O desalinhamento dos astros começou a ser percebido em evento realizado no Guarujá pela Esfera Brasil, grupo que promove reuniões de empresários, em abril deste ano. Foi lá que Ometto, primeiro empresário a ter uma agenda privada com o presidente Luiz Inácio Lula da Silva em seu terceiro mandato, mudou o tom e expressou publicamente seu descontentamento com o juro alto e a carga tributária pesada, fatores que castigam especialmente as firmas mais endividadas, como é o caso da Cosan.

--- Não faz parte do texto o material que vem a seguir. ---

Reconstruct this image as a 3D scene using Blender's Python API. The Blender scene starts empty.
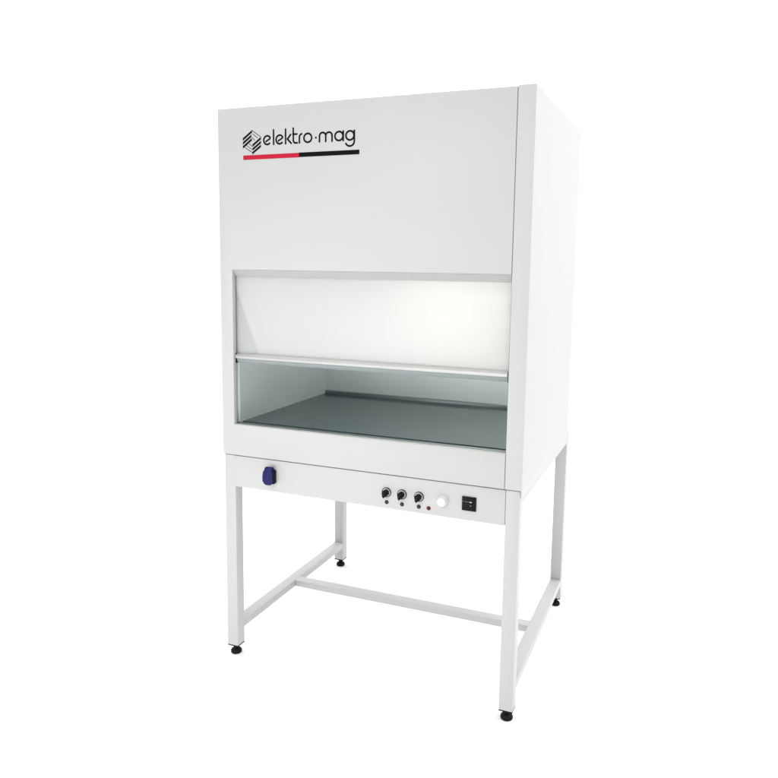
import bpy, bmesh, math
from mathutils import Vector, Matrix

S = bpy.context.scene
COL = S.collection
Z0 = 0.042            # height of the levelling feet: the legs start here
PI = math.pi

# ------------------------------------------------------------------ materials
def new_mat(name):
    m = bpy.data.materials.new(name)
    m.use_nodes = True
    nt = m.node_tree
    nt.nodes.clear()
    out = nt.nodes.new('ShaderNodeOutputMaterial')
    return m, nt, out

def paint(name, col, rough=0.42, peel=0.04, spec=0.4, var=0.03, metallic=0.0, scale=900.0):
    """Painted or moulded surface: fine orange peel, faint broad variation in tone and gloss."""
    m, nt, out = new_mat(name)
    N, L = nt.nodes.new, nt.links.new
    b = N('ShaderNodeBsdfPrincipled')
    tc = N('ShaderNodeTexCoord')
    n1 = N('ShaderNodeTexNoise'); n1.inputs['Scale'].default_value = 3.2; n1.inputs['Detail'].default_value = 5
    L(tc.outputs['Object'], n1.inputs['Vector'])
    mix = N('ShaderNodeMix'); mix.data_type = 'RGBA'
    mix.inputs[6].default_value = (*[c * (1 - var) for c in col], 1)
    mix.inputs[7].default_value = (*[min(1, c * (1 + var)) for c in col], 1)
    L(n1.outputs['Fac'], mix.inputs[0]); L(mix.outputs[2], b.inputs['Base Color'])
    mr = N('ShaderNodeMapRange'); mr.inputs['To Min'].default_value = rough * 0.85; mr.inputs['To Max'].default_value = rough * 1.15
    L(n1.outputs['Fac'], mr.inputs['Value']); L(mr.outputs['Result'], b.inputs['Roughness'])
    n2 = N('ShaderNodeTexNoise'); n2.inputs['Scale'].default_value = scale; n2.inputs['Detail'].default_value = 2
    L(tc.outputs['Object'], n2.inputs['Vector'])
    bp = N('ShaderNodeBump'); bp.inputs['Strength'].default_value = peel; bp.inputs['Distance'].default_value = 0.0006
    L(n2.outputs['Fac'], bp.inputs['Height']); L(bp.outputs['Normal'], b.inputs['Normal'])
    b.inputs['Specular IOR Level'].default_value = spec
    b.inputs['Metallic'].default_value = metallic
    L(b.outputs['BSDF'], out.inputs['Surface'])
    return m

def brushed(name, col, rough, metallic, stretch=(1.5, 220.0, 220.0), bump=0.08, tone=0.1):
    """Steel rolled or brushed along x."""
    m, nt, out = new_mat(name)
    N, L = nt.nodes.new, nt.links.new
    b = N('ShaderNodeBsdfPrincipled')
    tc = N('ShaderNodeTexCoord'); mp = N('ShaderNodeMapping')
    mp.inputs['Scale'].default_value = stretch
    L(tc.outputs['Object'], mp.inputs['Vector'])
    n1 = N('ShaderNodeTexNoise'); n1.inputs['Scale'].default_value = 1.0; n1.inputs['Detail'].default_value = 4
    L(mp.outputs['Vector'], n1.inputs['Vector'])
    n0 = N('ShaderNodeTexNoise'); n0.inputs['Scale'].default_value = 5.0; n0.inputs['Detail'].default_value = 6
    L(tc.outputs['Object'], n0.inputs['Vector'])
    mix = N('ShaderNodeMix'); mix.data_type = 'RGBA'
    mix.inputs[6].default_value = (*[c * (1-tone) for c in col], 1); mix.inputs[7].default_value = (*[min(1, c * (1+tone)) for c in col], 1)
    L(n0.outputs['Fac'], mix.inputs[0]); L(mix.outputs[2], b.inputs['Base Color'])
    mr = N('ShaderNodeMapRange'); mr.inputs['To Min'].default_value = rough * 0.75; mr.inputs['To Max'].default_value = rough * 1.25
    L(n0.outputs['Fac'], mr.inputs['Value']); L(mr.outputs['Result'], b.inputs['Roughness'])
    bp = N('ShaderNodeBump'); bp.inputs['Strength'].default_value = bump; bp.inputs['Distance'].default_value = 0.0005
    L(n1.outputs['Fac'], bp.inputs['Height']); L(bp.outputs['Normal'], b.inputs['Normal'])
    b.inputs['Metallic'].default_value = metallic
    L(b.outputs['BSDF'], out.inputs['Surface'])
    return m

def milky(name):
    """Milky translucent sash sheet, a little glossy; its left end is clearer along a slanting edge."""
    m, nt, out = new_mat(name)
    N, L = nt.nodes.new, nt.links.new
    tc = N('ShaderNodeTexCoord'); sp = N('ShaderNodeSeparateXYZ')
    L(tc.outputs['Object'], sp.inputs['Vector'])
    # slanting edge: x - (0.18 - 0.42*(z-1.21))
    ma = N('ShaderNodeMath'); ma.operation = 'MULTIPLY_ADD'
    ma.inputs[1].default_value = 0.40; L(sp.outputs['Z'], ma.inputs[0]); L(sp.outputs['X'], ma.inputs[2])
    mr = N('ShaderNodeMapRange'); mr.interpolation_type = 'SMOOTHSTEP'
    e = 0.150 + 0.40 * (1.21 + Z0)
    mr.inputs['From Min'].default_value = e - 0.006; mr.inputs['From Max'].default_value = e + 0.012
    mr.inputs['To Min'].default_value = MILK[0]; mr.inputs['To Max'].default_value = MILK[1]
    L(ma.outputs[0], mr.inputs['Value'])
    nz = N('ShaderNodeTexNoise'); nz.inputs['Scale'].default_value = 4.0; nz.inputs['Detail'].default_value = 3
    L(tc.outputs['Object'], nz.inputs['Vector'])
    df = N('ShaderNodeBsdfDiffuse'); df.inputs['Color'].default_value = (0.84, 0.85, 0.85, 1)
    tl = N('ShaderNodeBsdfTranslucent'); tl.inputs['Color'].default_value = (0.95, 0.945, 0.93, 1)
    a = N('ShaderNodeMixShader'); a.inputs[0].default_value = 0.5
    L(df.outputs[0], a.inputs[1]); L(tl.outputs[0], a.inputs[2])
    tr = N('ShaderNodeBsdfTransparent'); tr.inputs['Color'].default_value = (0.955, 0.965, 0.965, 1)
    bmix = N('ShaderNodeMixShader')
    L(mr.outputs['Result'], bmix.inputs[0]); L(tr.outputs[0], bmix.inputs[1]); L(a.outputs[0], bmix.inputs[2])
    gl = N('ShaderNodeBsdfGlossy'); gl.inputs['Roughness'].default_value = 0.42
    fr = N('ShaderNodeFresnel'); fr.inputs['IOR'].default_value = 1.45
    c = N('ShaderNodeMixShader')
    L(fr.outputs[0], c.inputs[0]); L(bmix.outputs[0], c.inputs[1]); L(gl.outputs[0], c.inputs[2])
    L(c.outputs[0], out.inputs['Surface'])
    return m

def lamp_mat(name, col, strength):
    m, nt, out = new_mat(name)
    e = nt.nodes.new('ShaderNodeEmission')
    e.inputs['Color'].default_value = (*col, 1); e.inputs['Strength'].default_value = strength
    nt.links.new(e.outputs[0], out.inputs['Surface'])
    return m

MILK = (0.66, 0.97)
M = {}
M['coat']   = paint('white_powder_coat', (0.478, 0.483, 0.475), 0.45, 0.05, 0.35, 0.012)
M['liner']  = paint('liner_coating', (0.77, 0.835, 0.86), 0.35, 0.03, 0.4, 0.02)
M['steel']  = brushed('worktop_steel', (0.105, 0.138, 0.152), 0.16, 0.45, (2.5, 70.0, 1.0), 0.03, 0.16)
M['rim']    = brushed('rim_steel', (0.27, 0.305, 0.32), 0.34, 0.7)
M['alu']    = brushed('handle_aluminium', (0.50, 0.505, 0.49), 0.45, 0.35)
M['strip']  = paint('shaded_grey_coat', (0.365, 0.37, 0.36), 0.45, 0.05, 0.3, 0.012)  # grey profile, taken darker to stand in for shade on its slope
M['lip']   = paint('shaded_lip_grey', (0.26, 0.29, 0.295), 0.5, 0.03, 0.2, 0.03)  # shade on the handle's lower lip put into a darker grey
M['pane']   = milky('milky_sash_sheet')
M['black']  = paint('black_plastic', (0.004, 0.004, 0.0045), 0.42, 0.05, 0.12, 0.05)
M['rubber'] = paint('black_rubber', (0.005, 0.005, 0.005), 0.6, 0.10, 0.15, 0.08)
M['dark']   = paint('gap_shade', (0.22, 0.22, 0.22), 0.8, 0.0, 0.1, 0.02)  # grey of the added seam strips, standing in for shade in the gaps
M['blue']   = paint('blue_plastic', (0.011, 0.010, 0.085), 0.42, 0.04, 0.16, 0.04)
M['white_plastic'] = paint('white_plastic', (0.66, 0.66, 0.635), 0.4, 0.02, 0.4, 0.01)
M['vinyl_black'] = paint('black_vinyl', (0.004, 0.005, 0.005), 0.5, 0.02, 0.06, 0.05)
M['vinyl_red']   = paint('red_vinyl', (0.43, 0.014, 0.036), 0.5, 0.02, 0.1, 0.04)
M['lens_green']  = paint('dim_green_lens', (0.025, 0.040, 0.033), 0.3, 0.0, 0.2, 0.05)
M['lens_red']    = paint('dim_red_lens', (0.085, 0.004, 0.014), 0.3, 0.0, 0.2, 0.05)
M['print']  = paint('grey_print', (0.42, 0.42, 0.42), 0.5, 0.0, 0.2, 0.05)
M['print_dim']  = paint('dim_grey_print', (0.16, 0.16, 0.165), 0.5, 0.0, 0.2, 0.05)
M['floor']  = paint('white_studio_floor', (0.93, 0.93, 0.93), 0.7, 0.05, 0.1, 0.006, scale=60)

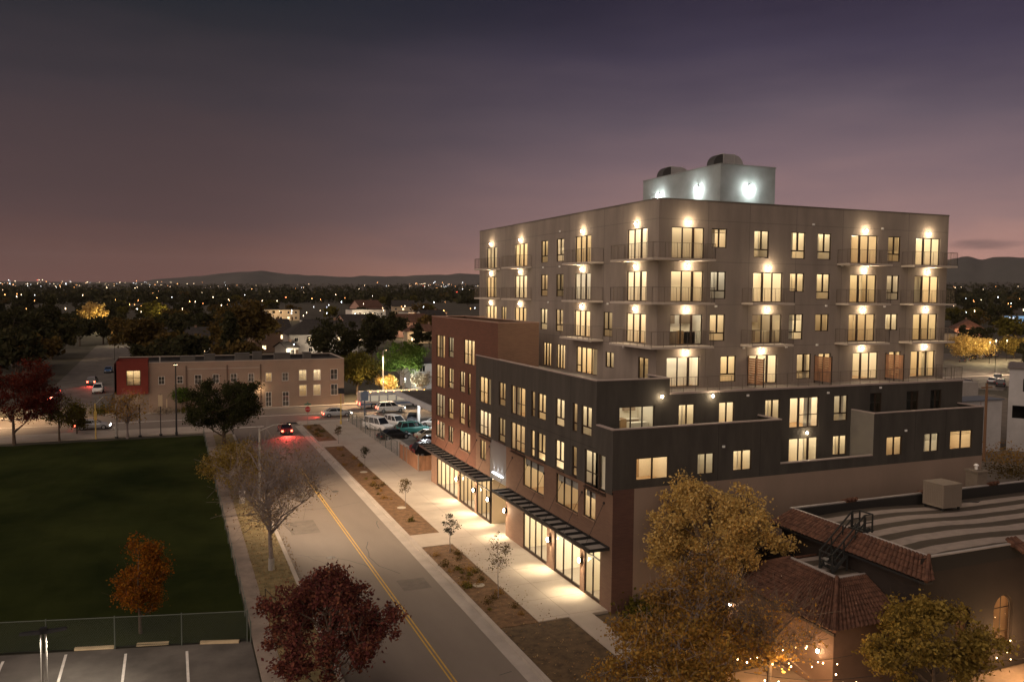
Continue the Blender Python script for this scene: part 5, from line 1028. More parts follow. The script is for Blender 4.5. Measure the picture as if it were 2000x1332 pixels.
# ------------------------------------------------------------------ bus on the cross road
BUS = empty('city_bus', (0, 0, 0), 'white city bus with lit windows and amber roof lamps on the cross road', 'bus')
s = MB(); s.hexa([(-6, -1.25, .35), (6, -1.25, .35), (6, 1.25, .35), (-6, 1.25, .35)], [(-6, -1.27, 2.6), (6.1, -1.27, 2.6), (6.1, 1.27, 2.6), (-6, 1.27, 2.6)]); s.hexa([(-6, -1.27, 2.6), (6.1, -1.27, 2.6), (6.1, 1.27, 2.6), (-6, 1.27, 2.6)], [(-5.85, -1.05, 2.98), (5.85, -1.05, 2.98), (5.85, 1.05, 2.98), (-5.85, 1.05, 2.98)]); s.build('body', PAINTS['silver'], BUS)
for i in range(7): s = MB(); s.box(-5.6+1.55*i, -1.29, 1.35, -4.3+1.55*i, -1.262, 2.35); s.build('window', emit('bus_window', (1, .82, .58), .30), BUS)
MB().box(6.07, -1.1, 1.2, 6.13, 1.1, 2.35).build('windscreen', M_CARGL, BUS)
MB().box(-5.9, -1.285, .75, 6.0, -1.268, 1.0).build('stripe', PAINTS['blue'], BUS)
for i in range(9): MB().box(-5.6+1.4*i, -1.12, 2.9, -5.45+1.4*i, -1.0, 3.0).build('marker_lamp', emit('amber_lamp', (1, .45, .10), 12), BUS)
for x in (-3.6, 3.9):
    for y in (-1, 1): w_ = MB().tube([(x, y*1.0, .5), (x, y*1.29, .5)], .5, 16).build('wheel', M_TYRE, BUS); MB().tube([(x, y*1.291, .5), (x, y*1.31, .5)], [.28, .25], 12).build('rim', M_RIM, w_)
for y in (-1, 1): MB().box(6.0, y*.8, .7, 6.12, y*1.1, .95).build('headlight', M_HEADON, BUS); MB().box(-6.06, y*.9, .8, -5.99, y*1.15, 1.2).build('taillight', M_TAILON, BUS)
put(BUS, (36.2, 142.4, .01), .01)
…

“Com o governo metendo a mão, querendo taxar tudo, não dá”, afirmou Ometto a uma plateia lotada de empresários, mas também de representantes do governo. A fala foi classificada como um “sincericídio” por muitos dos presentes. E teria gerado um desgate do empresário junto a Lula. O entendimento era de que as críticas feitas tinham, na verdade, um outro pano de fundo: a disputa entre o empresário e o governo no processo de definição do nome para a presidência da Vale, do qual nenhum dos dois saiu vencedor.

firmas do grupo Cosan
firmas investidas pelo grupo Cosan (InvestNews)

Vale o escrito?

Para “ler” o mapa astral nebuloso da Cosan é preciso voltar dois anos. Em uma sofisticada operação, que misturou compras de ações à vista com derivativos, a Cosan montou em outubro de 2022 uma posição de 4,9% na Vale, avaliada em R$ 18,5 bilhões à época. A transação seria financiada com dividendos futuros de Raízen, firma de açúcar e etanol do grupo, e Compass, de gás natural.

O investimento causou estranheza quando anunciado, especialmente pelo fato de Ometto sempre ter posição de controle em suas investidas, o que não seria o caso na Vale. A Cosan adotou uma declaração protocolar de “diversificação de portfólio”. Até especulou-se alguma sinergia entre a Rumo, operadora de ferrovias da Cosan, com as ferrovias tocadas pela Vale (as Estradas de Ferro Vitória a Minas e de Carajás).

Mas o que se viu a seguir foi um grande esforço para atuar de forma bem mais ativa na mineradora. Ometto indicou Luis Henrique Guimarães, então CEO da Cosan e um de seus homens de confiança, para o conselho da Vale em março de 2023. Naquele momento, faltava pouco mais de um ano para o board decidir se manteria Eduardo Bartolomeo no comando da mineradora. E Luis Henrique passou a ser visto como um dos candidatos naturais.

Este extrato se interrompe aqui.